Exercise task
Copy exactly, and only, the lines below from the first through the one containing "wheels', 'track sensor')", both included; pictures are omitted.

Raw data
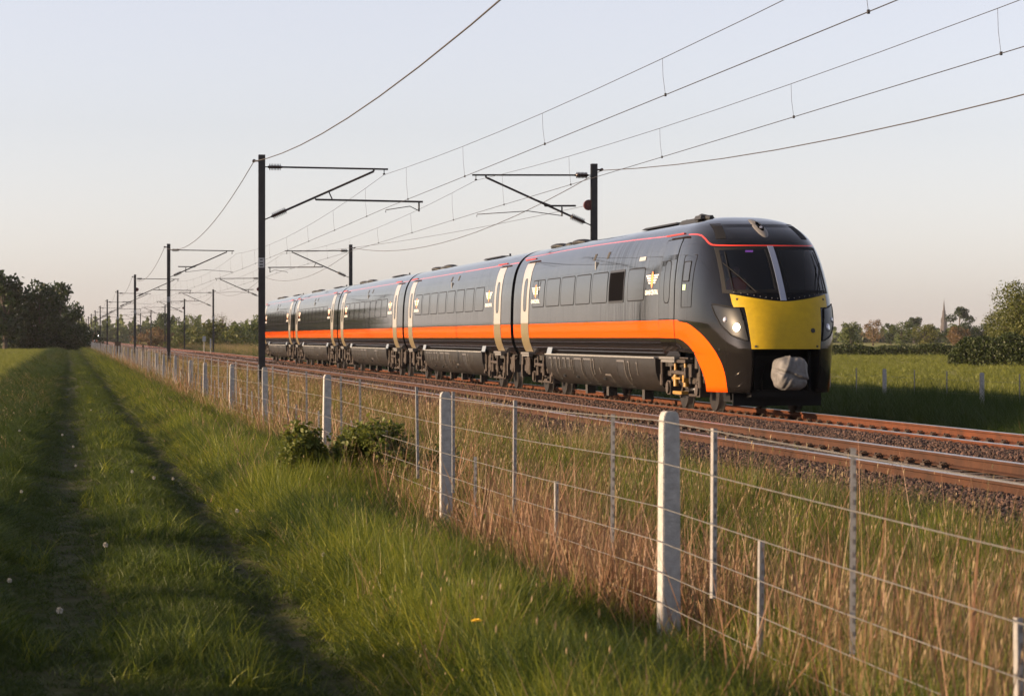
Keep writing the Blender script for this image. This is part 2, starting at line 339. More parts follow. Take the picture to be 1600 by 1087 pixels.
# ------------------------------------------------------------------ tracks
def track(tc_x, label):
    root = empty('railway_track', (tc_x, 0, RT), label, 'railway track', 'the two tracks of the line')
    prof = [(-.07,-.158),(-.07,-.146),(-.016,-.125),(-.009,-.045),(-.035,-.034),(-.0355,-.006),(-.028,0),(.028,0),(.0355,-.006),(.035,-.034),(.009,-.045),(.016,-.125),(.07,-.146),(.07,-.158)]
    ys = [8, 170]+list(range(200, 1000, 40))
    for sx in (-1, 1):
        mb = MB()
        for k in range(len(prof)-1):
            rows = [[(sx*HG+prof[k][0]+cx(y), y, prof[k][1]), (sx*HG+prof[k+1][0]+cx(y), y, prof[k+1][1])] for y in ys]
            mb.grid(rows, 1 if k in (5, 6, 7) else 0, False)
        mb.build('rail', [M_rust if tc_x > 11 else M_rust2, M_head], root)
    sm = MB(); sm.box((0, 0, -.26), (2.5, .24, .19), taper=.96); smesh = sm.mesh('sleeper', M_sleep)
    cm = MB()
    for sy in (-1, 1):
        cm.box((0, 0, -.148), (.11, .16, .03))
        cm.tube([(-.035, .05*sy, -.14), (-.01, .07*sy, -.105), (.03, .05*sy, -.10), (.045, .01*sy, -.13)], .010, 5)
    cmesh = cm.mesh('rail_clip', M_clip)
    y = 12.3
    rest = MB(); k = 0
    while y < 420:
        if y > 30 and k < 75:
            s = link_mesh('sleeper', smesh, root, (0, y, 0)); k += 1
            for cxp, ry in ((-HG-.105, PI), (-HG+.105, 0), (HG-.105, PI), (HG+.105, 0)):
                c = link_mesh('rail_clip', cmesh, s, (cxp, 0, 0)); c.rotation_euler = (0, 0, ry)
        else:
            rest.box((cx(y), y, -.26), (2.5, .24, .19))
            if y > 30 and y < 200:
                for sx in (-HG-.105, -HG+.105, HG-.105, HG+.105): rest.box((sx, y, -.125), (.10, .15, .05), 1, taper=.6)
        y += .65
    tag(rest.build('sleeper_row', [M_sleep, M_clip], root), kind='stuff')
    return root
track(T1, 'empty rusty railway track nearest the wire fence')
track(T2, 'rusty railway track that the black and orange train runs on')
mb = MB(); mb.box((0, 0, .06), (.20, .75, .10), 0); mb.box((0, -.95, .05), (.16, 1.0, .07), 1)
tag(mb.build('track_magnet', [M_yel_bits, M_plate], None, (T2-HG-.28, 54.6, .13)), 'yellow and grey box lying along the rail beside the train wheels', 'track sensor')

# ------------------------------------------------------------------ the train
PROF = [(1.18,.98),(1.24,1.08),(1.31,1.24),(1.355,1.45),(1.37,1.72),(1.366,2.1),(1.355,2.45),(1.335,2.7),(1.30,2.95),(1.245,3.18),(1.15,3.40),(1.02,3.56),(.84,3.68),(.6,3.76),(.3,3.81),(0,3.82)]
PZ = [p[1] for p in PROF]; PW = [p[0] for p in PROF]
def wid(z): return float(np.interp(z, PZ, PW)) if z >= .98 else 1.18-.12*(.98-z)/.6
# finer profile
def fine_profile(k=4):
    out = []
    P = PROF
    for i in range(len(P)-1):
        p0, p1, p2, p3 = P[max(i-1, 0)], P[i], P[i+1], P[min(i+2, len(P)-1)]
        for t in np.arange(k)/k:
            f = lambda a, b, c, d: .5*(2*b+(c-a)*t+(2*a-5*b+4*c-d)*t*t+(3*b-a-3*c+d)*t**3)
            out.append((f(p0[0], p1[0], p2[0], p3[0]), f(p0[1], p1[1], p2[1], p3[1])))
    out.append(P[-1]); return out
FP = fine_profile()
FPZ = [p[1] for p in FP]; FPW = [p[0] for p in FP]
def wz(z): return float(np.interp(z, FPZ, FPW))
YB, NE = 3.4, 3.2
NC = [(.2,-.30),(.4,-.36),(.8,-.48),(1.2,-.52),(1.7,-.44),(2.05,-.27),(2.25,-.12),(2.7,.25),(3.1,.66),(3.3,.95),(3.45,1.24),(3.58,1.62),(3.68,2.05),(3.76,2.55),(3.80,2.95),(3.82,YB)]
_nz = np.linspace(.2, 3.82, 363); _ny = np.interp(_nz, [p[0] for p in NC], [p[1] for p in NC])
for _ in range(3): _ny[8:-24] = np.convolve(_ny, np.ones(25)/25, 'same')[8:-24] if _ > 5 else np.array([_ny[max(0, i-14):i+15].mean() for i in range(8, len(_ny)-24)])
def y0(z): return float(np.interp(z, _nz, _ny))
def wn_(z): return wz(z) if z >= 1.72 else 1.37-.06*(1.72-z)
def nose_y(x, z):
    W = wn_(z); t = min(1., abs(x)/W)
    return YB-(YB-y0(z))*(1-t**NE)**(1/NE)
def nose_n(x, z):
    e = .01; dx = (nose_y(x+e, z)-nose_y(x-e, z))/(2*e); dz = (nose_y(x, z+e)-nose_y(x, z-e))/(2*e)
    return Vector((dx, -1, dz)).normalized()
def npt(x, z, off=0.): return Vector((x, nose_y(x, z), z))+nose_n(x, z)*off
def wid2(z): return wz(z) if z >= .98 else 1.18
def nose_ang(z, f):
    W = wn_(z); D = YB-y0(z); c, s = math.cos(f), math.sin(f)
    y = YB-D*abs(s)**(2/NE); q = min(1, max(0, (y-1.5)/(YB-1.5))); q = q*q*(3-2*q)
    W = W+(wid2(z)-W)*q                        # eases into the tucked-in coach side
    return (math.copysign(abs(c)**(2/NE), c)*W, y, z)
def ws_in(x, z, m=0.):                         # windscreen outline (half)
    ax = abs(x)
    if not (.075+m < ax): return False
    if not (2.30+m < z < 3.10-m): return False
    return ax < .965-.03*(z-2.3)/.8-m
def side_x(z, off): return -(wz(z)+off)
NOSE_SIDE = [False]
def sxy(y, z, off):
    if not NOSE_SIDE[0] or y >= YB: return side_x(z, off)
    t = (YB-y)/(YB-y0(z)); return -(wn_(z)*(1-t**NE)**(1/NE)+off)
def rrect_rows(ya, yb, za, zb, r, nr=12):
    rows = []; r = min(r, .45*(zb-za), .45*(yb-ya))
    zs = [za+r*(1-math.cos(a)) for a in np.linspace(0, PI/2, 4)]+list(np.linspace(za+r, zb-r, nr)[1:-1])+[zb-r*(1-math.cos(a)) for a in np.linspace(PI/2, 0, 4)]
    for z in zs:
        d = 0
        if z < za+r: d = r-math.sqrt(max(0, r*r-(za+r-z)**2))
        if z > zb-r: d = r-math.sqrt(max(0, r*r-(z-zb+r)**2))
        rows.append((ya+d, yb-d, z))
    return rows
def side_patch(mb, ya, yb, za, zb, r, off, mi=0, ncol=2):
    rr = rrect_rows(ya, yb, za, zb, r)
    rows = [[(sxy(a+(b2-a)*t, z, off), a+(b2-a)*t, z) for t in np.linspace(0, 1, ncol)] for a, b2, z in rr]
    mb.grid(rows, mi, True)
def side_ring(mb, ya, yb, za, zb, r, t, off, mi=0):
    o = rrect_rows(ya, yb, za, zb, r); i = rrect_rows(ya+t, yb-t, za+t, zb-t, max(.005, r-t))
    def loop(rr): return [(a, z) for a, b2, z in rr]+[(b2, z) for a, b2, z in reversed(rr)]
    lo, li = loop(o), loop(i); n_ = min(len(lo), len(li))
    A = [(sxy(y, z, off), y, z) for y, z in lo[:n_]]; B = [(sxy(y, z, off), y, z) for y, z in li[:n_]]; C = [(sxy(y, z, -.004), y, z) for y, z in lo[:n_]]
    mb.grid([C, A, B], mi, False, True)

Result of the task
Keep writing the Blender script for this image. This is part 2, starting at line 339. More parts follow. Take the picture to be 1600 by 1087 pixels.
# ------------------------------------------------------------------ tracks
def track(tc_x, label):
    root = empty('railway_track', (tc_x, 0, RT), label, 'railway track', 'the two tracks of the line')
    prof = [(-.07,-.158),(-.07,-.146),(-.016,-.125),(-.009,-.045),(-.035,-.034),(-.0355,-.006),(-.028,0),(.028,0),(.0355,-.006),(.035,-.034),(.009,-.045),(.016,-.125),(.07,-.146),(.07,-.158)]
    ys = [8, 170]+list(range(200, 1000, 40))
    for sx in (-1, 1):
        mb = MB()
        for k in range(len(prof)-1):
            rows = [[(sx*HG+prof[k][0]+cx(y), y, prof[k][1]), (sx*HG+prof[k+1][0]+cx(y), y, prof[k+1][1])] for y in ys]
            mb.grid(rows, 1 if k in (5, 6, 7) else 0, False)
        mb.build('rail', [M_rust if tc_x > 11 else M_rust2, M_head], root)
    sm = MB(); sm.box((0, 0, -.26), (2.5, .24, .19), taper=.96); smesh = sm.mesh('sleeper', M_sleep)
    cm = MB()
    for sy in (-1, 1):
        cm.box((0, 0, -.148), (.11, .16, .03))
        cm.tube([(-.035, .05*sy, -.14), (-.01, .07*sy, -.105), (.03, .05*sy, -.10), (.045, .01*sy, -.13)], .010, 5)
    cmesh = cm.mesh('rail_clip', M_clip)
    y = 12.3
    rest = MB(); k = 0
    while y < 420:
        if y > 30 and k < 75:
            s = link_mesh('sleeper', smesh, root, (0, y, 0)); k += 1
            for cxp, ry in ((-HG-.105, PI), (-HG+.105, 0), (HG-.105, PI), (HG+.105, 0)):
                c = link_mesh('rail_clip', cmesh, s, (cxp, 0, 0)); c.rotation_euler = (0, 0, ry)
        else:
            rest.box((cx(y), y, -.26), (2.5, .24, .19))
            if y > 30 and y < 200:
                for sx in (-HG-.105, -HG+.105, HG-.105, HG+.105): rest.box((sx, y, -.125), (.10, .15, .05), 1, taper=.6)
        y += .65
    tag(rest.build('sleeper_row', [M_sleep, M_clip], root), kind='stuff')
    return root
track(T1, 'empty rusty railway track nearest the wire fence')
track(T2, 'rusty railway track that the black and orange train runs on')
mb = MB(); mb.box((0, 0, .06), (.20, .75, .10), 0); mb.box((0, -.95, .05), (.16, 1.0, .07), 1)
tag(mb.build('track_magnet', [M_yel_bits, M_plate], None, (T2-HG-.28, 54.6, .13)), 'yellow and grey box lying along the rail beside the train wheels', 'track sensor')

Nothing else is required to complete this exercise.